Queríamos decirte simplemente que los anarquistas somos, a veces, muy de vez en cuando, un laberinto de contradicciones. Y que pensábamos votarte. Era nuestra mínima y secreta manera de pedirte perdón.
Lo que te puteamos, flaco. Las cosas que dijimos de vos cuando en la imbécil tentación del engreído revolucionario decíamos que vos eras el monigote de Duhalde. Las marchas que te hicimos. Queríamos decirles a los argentinos que estabas dilapidando nuestra plata dándosela en bandeja al FMI.
Cuántas palabras envueltas en desprecio y sorna. Instruidos en las sabias esgrimas marxistas, enumerábamos los siniestros enemigos de los que te rodeabas. Casi, casi, te ordenábamos que fueses puro. Como nosotros.
En los rudos textos, en las vehementes intervenciones radiales, despedazamos tus confusas relaciones con el poder. Claro que sí, qué otra cosa era un hombre saludando a Bush con una sonrisa. No prestabas atención a nuestra pedagógica manera de llevar adelante el protocolo.
El propósito era que nos escuchases. Que leyeras nuestros volantes, nuestros afiches, nuestras banderas. Tenías que hacerte, de un día para otro, justiciero expropiador de todos los sinvergüenzas. Tenías que rendirte ante nuestras luchas.
Queríamos ser testigos de un milagro que honrara a nuestros santos leninistas: la conversión acelerada de un político burgués a tigre trotskista, como aquel que posa en nuestros posters. Queríamos verte echando a todo tu staff, tus ministros, tus amigos, tu familia, desprendiéndote de cuentas bancarias, bienes, alquileres. Si era posible, Flaco, tenías que tirar los mocasines y la birome Bic. Y desafiliarte del PJ.
Un día, nos enteramos que hablabas en la ESMA. Que entrabas allí con las viejas y con los hijos. Pedazo de oportunista, dijimos. Luego, procuramos escuchar bien aquello que decías. “Como presidente de Argentina, vengo a pedir perdón en nombre del Estado nacional por la vergüenza de haber callado durante 20 años de democracia tantas atrocidades.”
Carajo. Exasperabas nuestra incredulidad eterna. De pronto, un presidente argentino, de la Casa Rosada, les pedía perdón a las Madres; a las mismas Madres que un tiempo atrás (diciembre 2001) habían sido gaseadas, mojadas, atropelladas por caballos por los infames de la Casa Rosada.

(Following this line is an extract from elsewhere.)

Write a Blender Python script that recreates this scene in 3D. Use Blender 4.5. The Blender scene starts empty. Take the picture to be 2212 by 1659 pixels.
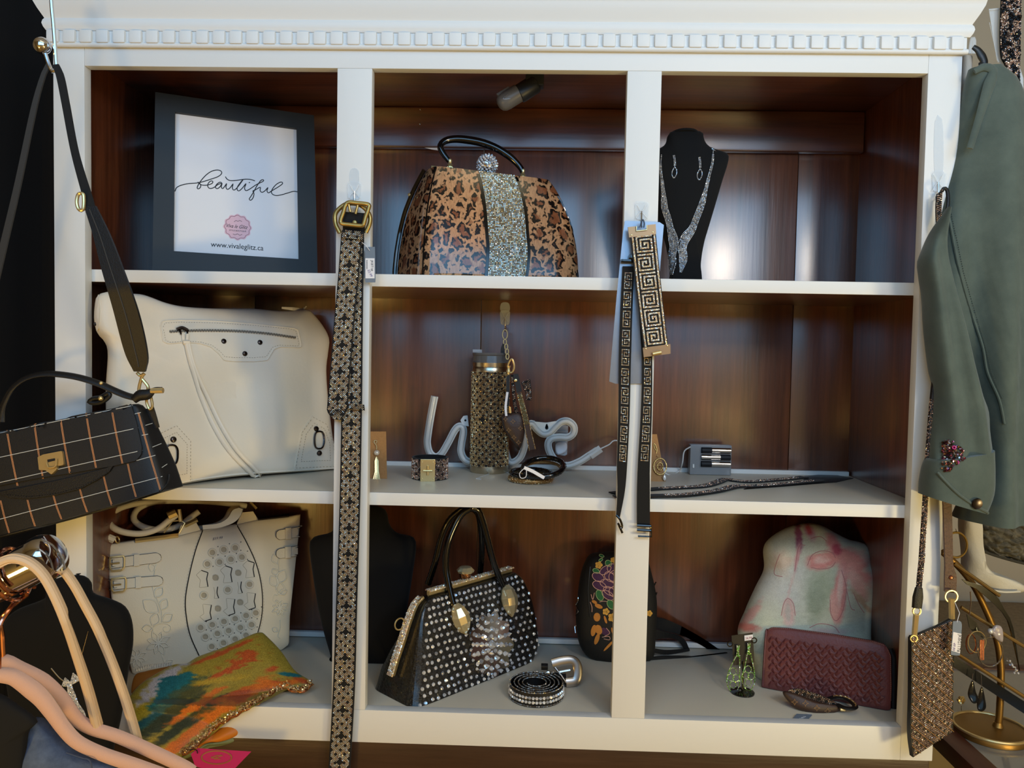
import bpy, bmesh, math, random
import numpy as np
from mathutils import Vector, Matrix, noise
from mathutils.bvhtree import BVHTree
random.seed(7); rng = np.random.default_rng(7)
SC = bpy.context.scene
COL = SC.collection
# ------------------------------------------------------------------ camera
FW, FH, FPX = 2212, 1659, 1700.0
CAMP = np.array([0.7834, -1.2651, 0.6517]); YAW, PITCH, ROLL = -0.0278, 0.0432, 0.0190
_f = np.array([math.sin(YAW)*math.cos(PITCH), math.cos(YAW)*math.cos(PITCH), -math.sin(PITCH)])
_r0 = np.array([math.cos(YAW), -math.sin(YAW), 0.0]); _u0 = np.cross(_r0, _f)
_r = _r0*math.cos(ROLL)+_u0*math.sin(ROLL); _u = -_r0*math.sin(ROLL)+_u0*math.cos(ROLL)
cam = bpy.data.cameras.new('camera'); camo = bpy.data.objects.new('camera', cam); COL.objects.link(camo)
cam.sensor_width = 36; cam.lens = FPX/FW*36; cam.clip_start = .02
M = Matrix([[_r[i], _u[i], -_f[i], CAMP[i]] for i in range(3)]+[[0, 0, 0, 1]])
camo.matrix_world = M; SC.camera = camo
# ------------------------------------------------------------------ world, lights, exposure
w = bpy.data.worlds.new('world'); SC.world = w; w.use_nodes = True
bg = w.node_tree.nodes['Background']; bg.inputs[0].default_value = (.95, .93, .92, 1); bg.inputs[1].default_value = .1
SC.view_settings.view_transform = 'Standard'; SC.view_settings.look = 'None'
SC.view_settings.exposure = -.06; SC.view_settings.gamma = 1; SC.view_settings.use_curve_mapping = False
SC.cycles.adaptive_threshold = .02; SC.cycles.max_bounces = 6; SC.cycles.diffuse_bounces = 3; SC.cycles.glossy_bounces = 3; SC.cycles.transmission_bounces = 5; SC.cycles.caustics_reflective = False; SC.cycles.caustics_refractive = False
def area(name, loc, target, sx, sy, power, col):
    l = bpy.data.lights.new(name, 'AREA'); l.shape = 'RECTANGLE'; l.size = sx; l.size_y = sy; l.energy = power; l.color = col
    o = bpy.data.objects.new(name, l); COL.objects.link(o); o.location = loc
    o.rotation_euler = (Vector(target)-Vector(loc)).to_track_quat('-Z', 'Y').to_euler(); return o
area('shop_window_daylight', (1.5, -3.1, 1.7), (1.4, 0, 1.3), 4.4, 2.2, 112, (.27, .60, 1.0))
area('warm_overhead_fill', (.9, -1.35, 2.26), (.9, -1.2, 0), 1.6, .4, 4, (1.0, .86, .52))  # added warm fill from above for the shelf tops, no known fixture
area('wide_warm_panel', (1.15, -1.66, 1.32), (1.0, 0, .9), 2.1, .34, 1.0, (1.0, .84, .62))  # wide warm panel added for the sheen on the top-row walnut
area('pendant_lamp', (1.70, -1.64, 1.28), (1.2, .3, .9), .22, .26, 7.0, (1.0, .84, .66))
def spot(name, loc, power, rad, col):
    l = bpy.data.lights.new(name, 'POINT'); l.energy = power; l.shadow_soft_size = rad; l.color = col
    o = bpy.data.objects.new(name, l); COL.objects.link(o); o.location = loc
spot('right_shop_lamp', (2.2, -1.3, .0), 41, .12, (1.0, .78, .34))
spot('left_shop_lamp', (-.3, -1.3, .0), 21.5, .12, (1.0, .64, .16))
# ------------------------------------------------------------------ projection helpers
def ray(px, py):
    v = _f+_r*((px-FW/2)/FPX)-_u*((py-FH/2)/FPX); return v/np.linalg.norm(v)
def P(px, py, y):
    v = ray(px, py); return CAMP+v*((y-CAMP[1])/v[1])
def PZ(px, py, z):
    v = ray(px, py); return CAMP+v*((z-CAMP[2])/v[2])
def m_px(y): return (y-CAMP[1])/FPX          # metres covered by one pixel at depth y
def cr(x0, y0, s):                            # measured-crop coordinates -> frame pixels
    return lambda *p: [(x0+a/s, y0+b/s) for a, b in p]
C1, C2, C3, C4 = cr(0, 0, 3.95), cr(0, 400, 3.95), cr(0, 800, 3.95), cr(0, 1200, 3.614)
C5, C6, C7, C8 = cr(320, 180, 3.77), cr(200, 600, 3.4556), cr(200, 1070, 4.046), cr(260, 1330, 4.608)
D1, D2, D3, D4 = cr(840, 260, 4.609), cr(690, 360, 4.88), cr(690, 680, 3.952), cr(880, 640, 3.77)
D5, D6, D7, D8 = cr(780, 1080, 3.457), cr(1310, 420, 4.606), cr(1310, 740, 3.769), cr(1400, 260, 4.364)
E1, E2, E3, E4 = cr(1230, 1170, 5.53), cr(1540, 1110, 3.457), cr(1390, 920, 3.881), cr(1940, 340, 3.949)
E5, E6, E7, E8 = cr(1940, 760, 3.607), cr(1940, 1180, 3.463), cr(1960, 0, 4.147), cr(1000, 130, 8.296)
class Panel:
    def __init__(s, a, b, c):
        s.o = np.array(a, float); n = np.cross(np.array(b)-a, np.array(c)-a); n = n/np.linalg.norm(n)
        if n@(CAMP-s.o) < 0: n = -n
        s.n = n
    def hit(s, px, py):
        v = ray(px, py); return CAMP+v*(((s.o-CAMP)@s.n)/(v@s.n))
def YP(y): return Panel((0, y, 0), (1, y, 0), (0, y, 1))
# ------------------------------------------------------------------ curves
def chord(p):
    p = np.array(p, float); d = np.r_[0, np.cumsum(np.linalg.norm(np.diff(p, axis=0), axis=1))]; return p, d/max(d[-1], 1e-12)
def lin(p, n, closed=False):
    p = [tuple(q) for q in p]
    if closed: p = p+[p[0]]
    p, d = chord(p); t = np.linspace(0, 1, n+1)[:-1] if closed else np.linspace(0, 1, n)
    return np.stack([np.interp(t, d, p[:, k]) for k in range(p.shape[1])], 1)
def spl(p, n, closed=False):
    p = np.array(p, float)
    if len(p) < 3: return lin(p, n, closed)
    if closed: q = np.vstack([p[-1], p, p[0], p[1]])
    else: q = np.vstack([2*p[0]-p[1], p, 2*p[-1]-p[-2]])
    out = []
    for i in range(len(q)-3):
        a, b, c, d = q[i:i+4]
        for t in np.linspace(0, 1, 12, endpoint=False):
            out.append(.5*((2*b)+(c-a)*t+(2*a-5*b+4*c-d)*t*t+(3*b-a-3*c+d)*t**3))
    if not closed: out.append(q[-2])
    return lin(out, n, closed)
def unit(v):
    v = np.array(v, float); return v/max(np.linalg.norm(v), 1e-12)
# ------------------------------------------------------------------ shapes -> (verts, faces)
def join(*ms):
    V, F, o = [], [], 0
    for v, f in ms:
        v = np.array(v, float).reshape(-1, 3); V.append(v); F += [tuple(i+o for i in q) for q in f]; o += len(v)
    return np.vstack(V), F
def box(x0, x1, y0, y1, z0, z1, b=0.0):
    bm = bmesh.new(); bmesh.ops.create_cube(bm, size=1)
    for v in bm.verts: v.co = ((x0+x1)/2+v.co.x*(x1-x0), (y0+y1)/2+v.co.y*(y1-y0), (z0+z1)/2+v.co.z*(z1-z0))
    if b: bmesh.ops.bevel(bm, geom=bm.edges[:], offset=b, segments=2, affect='EDGES', profile=.6)
    return frombm(bm)
def frombm(bm):
    bm.verts.index_update(); v = np.array([p.co[:] for p in bm.verts]); f = [tuple(q.index for q in p.verts) for p in bm.faces]; bm.free(); return v, f
def obox(c, ax, ay, az, b=0.0):               # oriented box: centre, three half-vectors
    v, f = box(-1, 1, -1, 1, -1, 1, b); A = np.array([ax, ay, az], float); return np.array(c)+v@A, f
def grid_faces(n, m, cu=False):
    F = []
    for i in range(n-1):
        for j in range(m if cu else m-1):
            j2 = (j+1) % m; F.append((i*m+j, i*m+j2, (i+1)*m+j2, (i+1)*m+j))
    return F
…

Ebrios de indiferencia, pensamos que debíamos aplaudir ese gesto, no más de 24 horas. No podíamos ser aventurados en el elogio. No tolerábamos que no cumplieras, una a una, todas nuestras utopías.
Ni cuando aprobaste la jubilación para los que no tenían aportes. Incluida nuestra vieja, y nuestra suegra.
Ni cuando le brindaste a Chávez, y a otros, el escenario adecuado para mandar a la misma mierda el asesino ALCA. Ni cuando le sacaste el fútbol de las manos al pulpo eterno. Ni cuando quisiste poner un poco de justicia con la 125 cumpliendo tu máxima peronista de llegar al fifty-fifty. Ni cuando desafiaste a Clarín y sus tentáculos. Ni cuando ideaste el final del monopolio de Papel Prensa.
Ni cuando impulsaste el matrimonio igualitario. Ni cuando te enojaste con las claudicaciones de la ex intachable Corte. Ni cuando apagaste las privatizaciones de Aerolíneas, el saqueo de las AFJP, el choreo macrista del Correo.
Ni cuando te extenuaron los impostores, los Alberto Fernández, los Lavagna, los Solá, los Cobos, los Pedraza.
Ni cuando apoyabas una ley que resolviera un cacho de participación en las ganancias. Ni siquiera cuando tu última opinión sobre los burócratas sindicales contenía una frase premeditada: “Hay que dar con el último de los autores intelectuales del crimen de Ferreyra.” Ahora que estás en Santa Cruz, rodeado de los combativos mineros de Río Turbio que adorábamos en los ’90, ahora es como un poco tarde, flaco.
Queríamos decirte simplemente que los anarquistas somos, a veces, muy de vez en cuando, un laberinto de contradicciones. Y que pensábamos votarte. Era nuestra mínima y secreta manera de pedirte perdón.